─── DATA EXTRACT ───

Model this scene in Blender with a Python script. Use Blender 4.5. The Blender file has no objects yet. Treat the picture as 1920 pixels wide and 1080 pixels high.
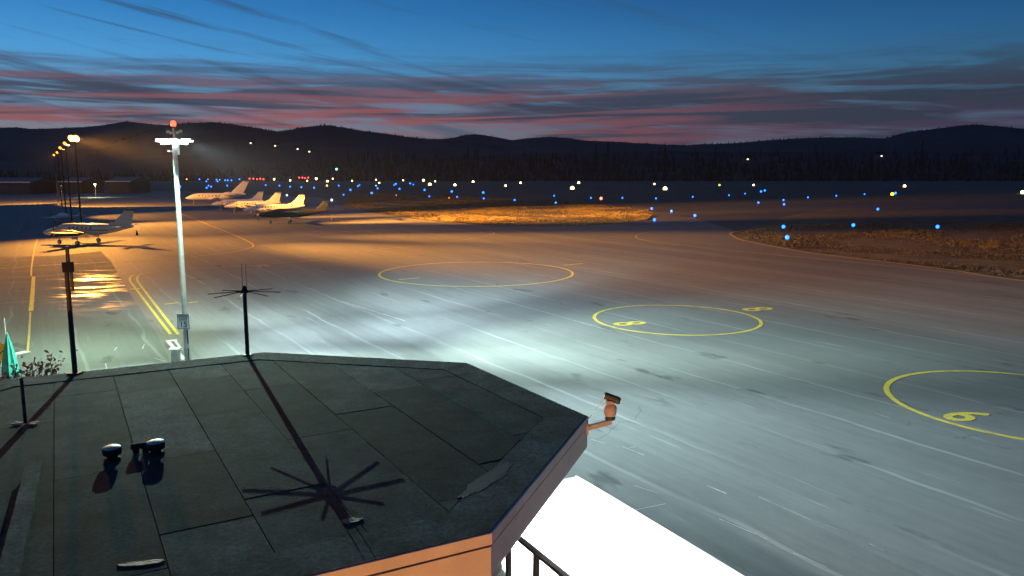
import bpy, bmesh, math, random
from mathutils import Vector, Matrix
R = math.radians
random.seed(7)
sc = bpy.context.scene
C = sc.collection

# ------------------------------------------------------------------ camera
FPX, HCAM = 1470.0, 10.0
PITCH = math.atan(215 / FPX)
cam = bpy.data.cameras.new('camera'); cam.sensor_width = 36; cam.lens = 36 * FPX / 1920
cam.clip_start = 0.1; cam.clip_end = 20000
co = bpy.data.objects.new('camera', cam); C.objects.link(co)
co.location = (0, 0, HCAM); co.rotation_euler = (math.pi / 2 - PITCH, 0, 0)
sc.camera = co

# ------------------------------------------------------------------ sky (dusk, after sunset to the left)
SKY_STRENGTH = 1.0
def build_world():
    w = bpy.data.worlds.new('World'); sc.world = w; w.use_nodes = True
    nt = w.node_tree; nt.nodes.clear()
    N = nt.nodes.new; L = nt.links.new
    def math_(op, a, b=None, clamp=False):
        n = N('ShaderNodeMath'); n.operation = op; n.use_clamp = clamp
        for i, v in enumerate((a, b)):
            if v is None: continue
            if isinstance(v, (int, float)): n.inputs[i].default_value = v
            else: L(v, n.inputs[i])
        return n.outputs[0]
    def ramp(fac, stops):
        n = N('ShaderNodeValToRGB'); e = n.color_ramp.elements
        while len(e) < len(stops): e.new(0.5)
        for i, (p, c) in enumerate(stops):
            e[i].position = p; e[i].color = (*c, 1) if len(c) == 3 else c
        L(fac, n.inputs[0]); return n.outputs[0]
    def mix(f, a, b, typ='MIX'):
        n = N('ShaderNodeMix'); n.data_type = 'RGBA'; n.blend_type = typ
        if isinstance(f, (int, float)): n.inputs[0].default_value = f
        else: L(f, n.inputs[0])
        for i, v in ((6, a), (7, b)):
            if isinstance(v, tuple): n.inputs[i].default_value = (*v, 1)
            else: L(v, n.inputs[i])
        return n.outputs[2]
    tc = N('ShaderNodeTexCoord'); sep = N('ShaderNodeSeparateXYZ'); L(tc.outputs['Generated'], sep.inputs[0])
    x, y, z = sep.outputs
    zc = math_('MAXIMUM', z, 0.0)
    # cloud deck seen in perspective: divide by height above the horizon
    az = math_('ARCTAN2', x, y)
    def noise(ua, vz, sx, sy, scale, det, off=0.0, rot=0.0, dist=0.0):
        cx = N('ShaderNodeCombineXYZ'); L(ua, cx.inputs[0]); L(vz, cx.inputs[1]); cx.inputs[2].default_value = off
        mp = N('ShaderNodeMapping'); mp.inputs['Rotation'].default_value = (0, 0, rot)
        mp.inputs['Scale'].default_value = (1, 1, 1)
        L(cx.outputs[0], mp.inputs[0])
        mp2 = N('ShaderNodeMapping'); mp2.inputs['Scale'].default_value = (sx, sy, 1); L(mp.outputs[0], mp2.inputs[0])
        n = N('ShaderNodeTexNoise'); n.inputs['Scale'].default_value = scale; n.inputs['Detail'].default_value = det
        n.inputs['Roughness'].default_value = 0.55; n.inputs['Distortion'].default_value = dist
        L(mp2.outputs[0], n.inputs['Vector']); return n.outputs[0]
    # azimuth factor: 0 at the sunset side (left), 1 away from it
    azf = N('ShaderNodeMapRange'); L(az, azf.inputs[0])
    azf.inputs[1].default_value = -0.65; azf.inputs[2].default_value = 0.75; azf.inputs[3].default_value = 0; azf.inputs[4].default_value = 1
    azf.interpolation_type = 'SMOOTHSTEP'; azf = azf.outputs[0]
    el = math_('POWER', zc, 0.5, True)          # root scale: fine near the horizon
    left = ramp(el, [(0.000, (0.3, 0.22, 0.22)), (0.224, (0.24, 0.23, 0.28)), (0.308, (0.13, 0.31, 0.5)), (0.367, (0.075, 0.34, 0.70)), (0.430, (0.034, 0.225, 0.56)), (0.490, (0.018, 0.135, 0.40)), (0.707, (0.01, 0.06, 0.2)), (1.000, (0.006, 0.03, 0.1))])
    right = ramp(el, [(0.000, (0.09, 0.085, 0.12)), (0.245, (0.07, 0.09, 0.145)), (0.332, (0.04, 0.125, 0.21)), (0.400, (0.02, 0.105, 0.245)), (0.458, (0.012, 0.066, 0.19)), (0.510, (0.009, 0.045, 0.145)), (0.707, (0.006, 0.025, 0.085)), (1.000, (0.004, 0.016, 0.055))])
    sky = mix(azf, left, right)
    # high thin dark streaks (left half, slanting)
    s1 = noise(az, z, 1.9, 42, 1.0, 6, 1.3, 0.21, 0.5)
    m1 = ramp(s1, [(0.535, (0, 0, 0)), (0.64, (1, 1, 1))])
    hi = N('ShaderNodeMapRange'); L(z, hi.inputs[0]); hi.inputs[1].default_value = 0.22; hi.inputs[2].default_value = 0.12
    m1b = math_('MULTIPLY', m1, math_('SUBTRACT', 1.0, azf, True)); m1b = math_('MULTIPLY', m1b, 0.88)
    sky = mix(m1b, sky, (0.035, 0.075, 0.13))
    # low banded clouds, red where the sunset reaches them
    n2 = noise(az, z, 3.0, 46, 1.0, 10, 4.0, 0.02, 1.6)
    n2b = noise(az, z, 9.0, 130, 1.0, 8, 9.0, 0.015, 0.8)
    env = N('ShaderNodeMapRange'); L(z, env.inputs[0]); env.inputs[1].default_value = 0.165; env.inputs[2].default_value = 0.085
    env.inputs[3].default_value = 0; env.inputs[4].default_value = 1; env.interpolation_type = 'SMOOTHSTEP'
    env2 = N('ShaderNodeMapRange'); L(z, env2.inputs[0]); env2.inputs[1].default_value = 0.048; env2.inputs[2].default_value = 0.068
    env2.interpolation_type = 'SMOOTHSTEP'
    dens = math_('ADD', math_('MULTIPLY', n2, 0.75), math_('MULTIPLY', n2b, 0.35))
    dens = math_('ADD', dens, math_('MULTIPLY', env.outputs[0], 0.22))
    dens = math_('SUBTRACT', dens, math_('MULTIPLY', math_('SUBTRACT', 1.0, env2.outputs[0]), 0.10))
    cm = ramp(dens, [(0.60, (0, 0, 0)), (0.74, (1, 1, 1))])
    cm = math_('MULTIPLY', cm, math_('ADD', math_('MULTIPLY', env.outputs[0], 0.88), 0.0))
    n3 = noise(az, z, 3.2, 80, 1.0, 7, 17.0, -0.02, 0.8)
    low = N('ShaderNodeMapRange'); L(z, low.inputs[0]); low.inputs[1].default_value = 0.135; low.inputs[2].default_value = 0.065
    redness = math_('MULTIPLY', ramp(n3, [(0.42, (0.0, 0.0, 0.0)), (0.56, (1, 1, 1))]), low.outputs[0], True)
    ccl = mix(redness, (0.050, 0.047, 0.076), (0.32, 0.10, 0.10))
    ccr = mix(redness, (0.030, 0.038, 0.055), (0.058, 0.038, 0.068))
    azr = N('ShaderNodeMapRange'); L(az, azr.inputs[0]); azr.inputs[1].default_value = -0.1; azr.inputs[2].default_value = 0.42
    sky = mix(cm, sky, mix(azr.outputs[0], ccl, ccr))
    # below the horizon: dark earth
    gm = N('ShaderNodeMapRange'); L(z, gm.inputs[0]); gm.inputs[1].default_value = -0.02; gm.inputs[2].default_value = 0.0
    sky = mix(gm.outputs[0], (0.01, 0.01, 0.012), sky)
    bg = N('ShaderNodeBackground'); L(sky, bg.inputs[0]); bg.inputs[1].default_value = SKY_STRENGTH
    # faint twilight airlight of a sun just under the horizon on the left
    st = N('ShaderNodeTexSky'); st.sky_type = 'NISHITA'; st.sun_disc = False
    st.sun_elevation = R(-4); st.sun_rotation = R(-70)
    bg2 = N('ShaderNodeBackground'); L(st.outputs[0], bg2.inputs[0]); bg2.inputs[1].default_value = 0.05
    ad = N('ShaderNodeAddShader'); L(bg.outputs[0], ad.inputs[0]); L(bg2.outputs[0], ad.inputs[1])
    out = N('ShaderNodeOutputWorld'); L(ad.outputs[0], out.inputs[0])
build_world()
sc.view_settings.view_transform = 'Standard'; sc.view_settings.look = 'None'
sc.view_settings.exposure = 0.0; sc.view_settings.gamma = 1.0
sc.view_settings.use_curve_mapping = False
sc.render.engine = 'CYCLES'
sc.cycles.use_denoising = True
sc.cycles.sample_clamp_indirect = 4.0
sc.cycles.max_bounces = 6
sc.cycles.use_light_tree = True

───
─── DATA EXTRACT ───

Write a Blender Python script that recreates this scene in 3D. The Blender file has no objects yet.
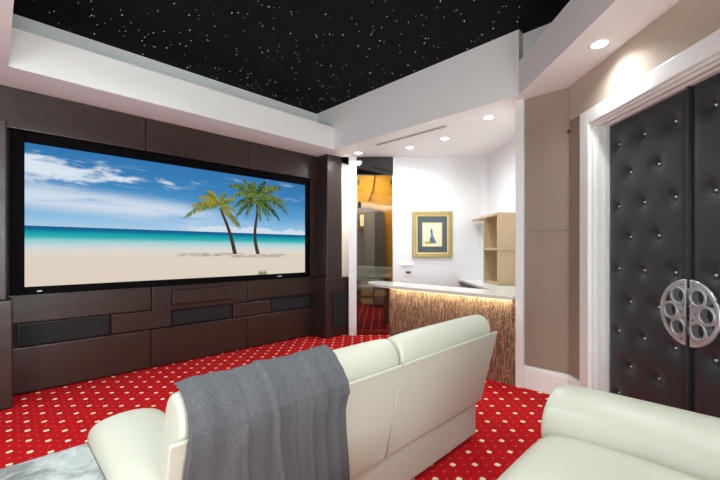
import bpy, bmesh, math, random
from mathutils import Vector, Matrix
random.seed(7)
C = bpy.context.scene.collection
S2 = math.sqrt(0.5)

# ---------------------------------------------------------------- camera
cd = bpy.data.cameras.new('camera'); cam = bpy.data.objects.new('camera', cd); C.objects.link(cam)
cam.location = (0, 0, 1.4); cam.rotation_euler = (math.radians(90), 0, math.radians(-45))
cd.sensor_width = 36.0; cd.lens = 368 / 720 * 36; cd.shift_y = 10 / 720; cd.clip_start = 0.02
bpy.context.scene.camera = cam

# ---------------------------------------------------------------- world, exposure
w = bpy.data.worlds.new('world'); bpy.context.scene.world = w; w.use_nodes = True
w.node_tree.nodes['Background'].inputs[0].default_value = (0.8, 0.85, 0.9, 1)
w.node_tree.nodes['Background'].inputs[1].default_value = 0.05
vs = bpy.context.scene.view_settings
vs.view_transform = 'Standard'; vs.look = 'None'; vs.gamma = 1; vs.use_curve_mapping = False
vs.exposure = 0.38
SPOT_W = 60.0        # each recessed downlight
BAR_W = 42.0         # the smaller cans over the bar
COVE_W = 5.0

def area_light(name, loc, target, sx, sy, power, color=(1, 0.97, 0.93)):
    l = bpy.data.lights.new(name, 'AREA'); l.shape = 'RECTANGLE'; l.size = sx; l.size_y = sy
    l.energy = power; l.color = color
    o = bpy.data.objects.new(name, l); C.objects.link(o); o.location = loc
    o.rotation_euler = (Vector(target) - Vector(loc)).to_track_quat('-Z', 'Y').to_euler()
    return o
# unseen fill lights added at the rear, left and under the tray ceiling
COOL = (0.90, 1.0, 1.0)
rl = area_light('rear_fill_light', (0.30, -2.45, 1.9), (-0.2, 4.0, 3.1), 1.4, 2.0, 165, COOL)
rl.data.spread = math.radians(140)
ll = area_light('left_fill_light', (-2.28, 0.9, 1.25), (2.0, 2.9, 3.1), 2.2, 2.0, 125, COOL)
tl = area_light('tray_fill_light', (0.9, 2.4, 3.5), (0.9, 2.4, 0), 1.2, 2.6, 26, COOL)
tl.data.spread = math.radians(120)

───

Copy the lines above exactly, starting with the line that contains "Model this scene" and ending with the line that contains "sc.camera = co", and leave out any pictures.

EXERCISE SOLUTION
Model this scene in Blender with a Python script. Use Blender 4.5. The Blender file has no objects yet. Treat the picture as 1920 pixels wide and 1080 pixels high.
import bpy, bmesh, math, random
from mathutils import Vector, Matrix
R = math.radians
random.seed(7)
sc = bpy.context.scene
C = sc.collection

# ------------------------------------------------------------------ camera
FPX, HCAM = 1470.0, 10.0
PITCH = math.atan(215 / FPX)
cam = bpy.data.cameras.new('camera'); cam.sensor_width = 36; cam.lens = 36 * FPX / 1920
cam.clip_start = 0.1; cam.clip_end = 20000
co = bpy.data.objects.new('camera', cam); C.objects.link(co)
co.location = (0, 0, HCAM); co.rotation_euler = (math.pi / 2 - PITCH, 0, 0)
sc.camera = co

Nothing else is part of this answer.